Wednesday, 20 July 2011

Latin Terms Used in Shipping Law

Some might say that shipping law is one of the more old fashioned categories of civil law, especially in comparison with say Intellectual Property or Media law. And although the Woolf Reforms* signalled the death knell for much of the latin used in civil courts in England and Wales it is still common  to come across the use of legal latin in shipping law claims and cases.

Here is a list of some of the most common legal latin phrases and words and their meanings.

Latin - English - Meaning 

Ab Initio - From the outset - This is normally used to describe that something is invalid or unlawful from its beginning. For example if you entered an illegal contract and after some time operating under it someone breached it, you might say that the contract was invalid from the date of the breach whereas another party
might argue that the contract was void ab initio, in other words it was never effective.  

Bona Vacantia - Ownerless goods - Some legal systems, including the English legal system, have a concept of Bona Vacantia, to organise how to deal with property which is owned by no one. Examples of such property would be if someone set up a company and then suddenly moved to the Amazon (for a lfiestyle change). The company would eventually be dissolved for not trading and its assets, not being claimed by any shareholders, would be Bona Vacantia and go to the government (essentially). Another example is the assets of people who die with no known relatives and leaving no will.
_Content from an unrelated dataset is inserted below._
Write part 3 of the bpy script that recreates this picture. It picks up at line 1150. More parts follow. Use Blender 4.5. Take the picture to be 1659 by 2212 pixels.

De Minimus Non Curat Lex - The law does not concern itself with trifles - This is a very useful maxim. The point behind it is that the law is made for keeping order in society (criminal) and allowing confidence in personal and commercial contracts (that the Civil law will uphold them if broken). All this is for the greater good of everyone in the society. The law is not there to pick on tiny points and punish people or businesses for tiny technicalities which are of no interest to anyone. For example, if you walk on the grass where there is a sign that says 'do not walk on the grass', you may have technically broken an agreement with the landowner or caused criminal damage but neither the civil nor criminal courts will be interested in your actions as they are relatively insignificant. Another example, that I witnessed myself, was someone entering train station barriers to meet a friend on the platform. They were asked where they were going by an attendant on the platform and when they explained he told them the terms of their season ticket say they must only enter the area beyond the barriers for the purpose of travel. Whilst this may be true no court would be interested in such a minor indiscretion.

Nemo Dat Quod Non Habet - You cannot give what you do not have - English law recognises this concept, particularly in relation to the transfer of property. If I sold your car on Ebay, despite you being the owner clearly that would be a fraud so this subtle maxim would probably not be relevant. Where it is more relevant, for instance in a maritime law context, would be if your vessel goes on fire and, although put out, the repair cost will be more than the total insured value. The H&M insurers might agree to pay you the total insured value but in doing so obtain a proprietary interest in the vessel (i.e. a right to sell the fire damaged vessel and offset the proceeds, say £ 10,000 against their payout). If you then accept their cheque and then sell the wreck to a hobbyist boat restorer friend for £ 1, say, then the court could invaludate this sale because you have given something (the proprietary interest in the vessel) that was not yours to give.

Res Judicata - A judged matter - This means that a claim has been dealt with already and cannot be reopened. For example if a Claimant sues someone and they agree to pay them compensation. They spend the compensation and then issue legal proceedings for compensation the defendant would please Res Judicata as a defence on the basis the matter had already been dealt with. Similarly if you are sued and win your case before the court, only to find the Claimant sueing you again for the same claim, you could please Res Judicata.

* The 1996 Woolf Reforms (implemented to civil law cases from 1999 onwards) were designed to make the civil court process in England and Wales more approacheble, cheaper, quicker and easier to understand. As a result they abolished the use of latin in civil cases. As they related to civil cases you will still find latin used in criminal law (Actus reus etc.).